OM: I wanted to explore how Vesta, who is not a writer, might go about solving a mystery. And I wanted to draw a connection between sleuthing and novel-writing. I also needed to help Vesta organize her thoughts in a way that would propel a narrative of her own design.

BTW: Can you describe your writing process? Are character sheets, or any other kind of templates, part of it?

OM: For this book, I did not plan or sketch or pre-think anything. I simply sat down every day and wrote, without looking back at any of the previous day’s writing. I wanted the writing to feel spontaneous and present, like Vesta’s own thoughts.

BTW: During her research, Vesta also notes that “mystery was an artless genre.” Having written stories with elements of mystery, have you found yourself thinking about this?

OM: I wasn’t really thinking about that. I was more letting Vesta reflect upon genre as it was represented online.

BTW: Can you describe what artful writing means to you? Is there value in thinking about writing in these terms?

OM: Artful writing is like music. To me it is valuable, because I want my work to resonate in the reader beyond the mundane meaning of the words.

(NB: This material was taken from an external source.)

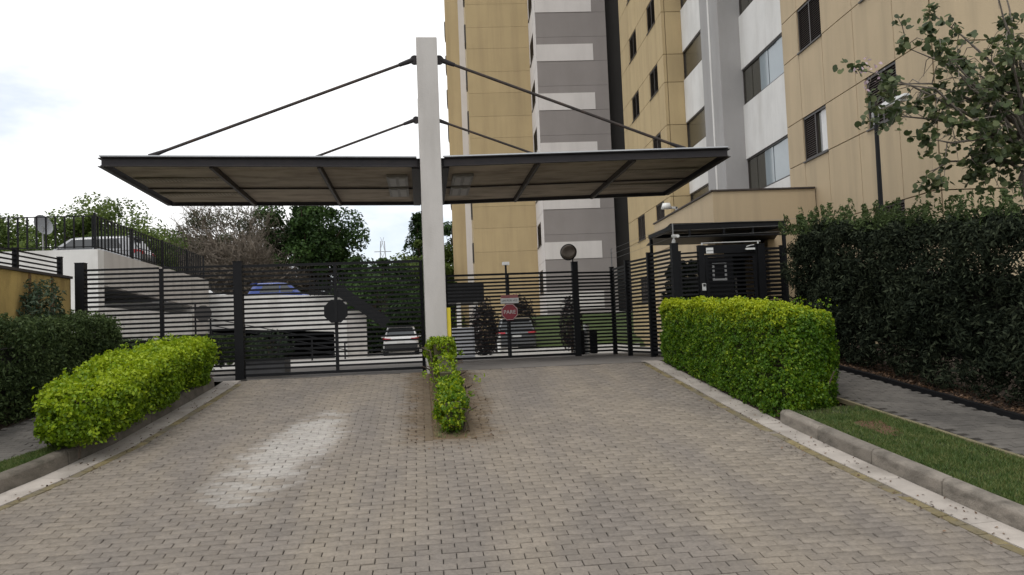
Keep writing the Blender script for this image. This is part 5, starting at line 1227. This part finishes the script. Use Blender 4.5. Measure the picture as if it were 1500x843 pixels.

BTW: In crafting her mystery, Vesta names her victim Magda and her perpetrator Ghod. Both of these names have religious connotations — what made you choose them?

OM: Vesta listens to Christian radio, thinks about the metaphysical nature of things. Ghod, which sounds like “God,” was created by a slip of the pen when Vesta tries to write the word “Ghoul.”

 BTW: The poetry of William Blake is another important aspect of this book. Why Blake?

OM: It’s not a very meaningful aspect of the book, honestly. When Vesta thinks a boy called Blake might be the writer of the note, the name sticks in her head. She just so happens to find a book of poetry by William Blake. She considers it some kind of clue or signpost.

BTW: Can you tell readers what you’re working on next?

OM: During the quarantine, I began writing a novel set in a fictional village in Eastern Europe in the late Middle Ages.